A dilemma, a dilemma indeed. You could look into your soul. You could talk to trusted family members and confidantes. You could fall back on the moral instruction you received from your religion, your parents, your upbringing in a civil society.

Or you could do like NBC Universal: take a poll.

Broadcasting & Cable’s Marisa Guthrie writes up a remarkable find: an online poll NBCU has conducted to gauge what kind of backlash it would get if it cast the Salahis in Bravo’s The Real Housewives of D.C. (or—the language is vague on this—possibly even in their own reality show). Among the “agree or disagree” questions: “Featuring this couple on a reality show would be rewarding their actions” and “They are train wreck characters who I would love to see more of.” (I suspect there is a large subset of the population that would answer “yes” to both.)

This is a little like a man sitting his wife down with a hypothetical questionnaire: “Agree or disagree, honey: Lap dances are harmless fun that in no way reflect on a man’s commitment to his marriage.” That is: if you’re even asking the question, it’s a pretty good indication of which way your thinking is trending.

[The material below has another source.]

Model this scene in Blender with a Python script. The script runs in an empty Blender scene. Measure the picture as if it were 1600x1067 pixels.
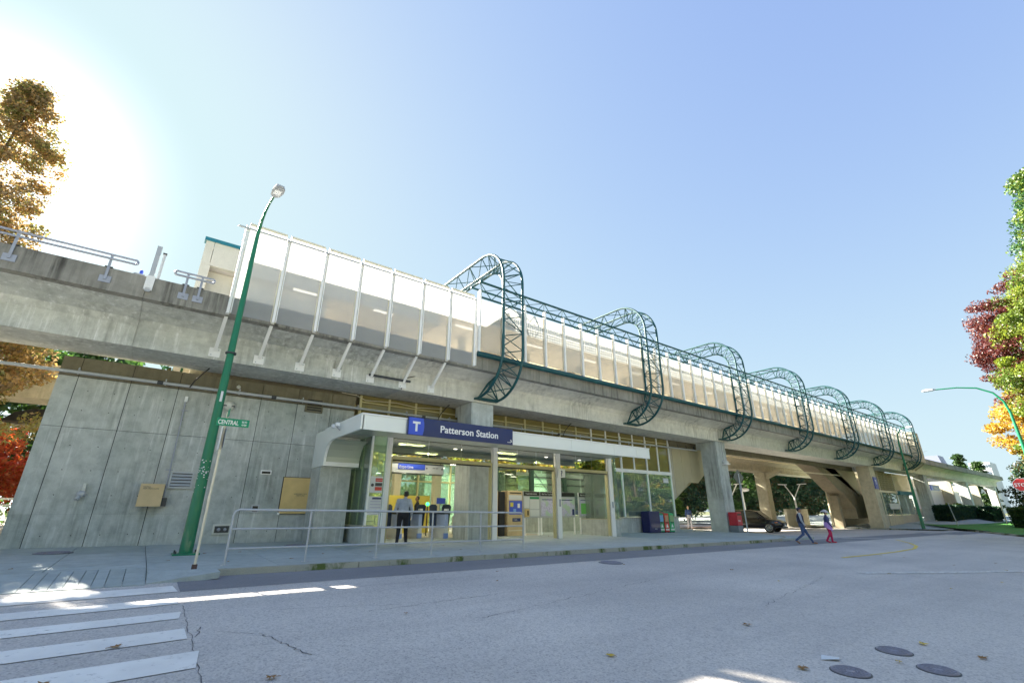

It shouldn’t be surprising, but it’s pretty black-and-white proof that media companies’ approach to the ethics of their work is entirely situational. NBC Universal knows that it would be rewarding the Salahis for antisocial behavior. It just wants to know (a) if it could get away with it and (b) how badly its brand would be damaged by the attempt.

Am I a cynic for suspecting the answer to those questions are (a) probably and (b) I doubt the company really cares much anymore?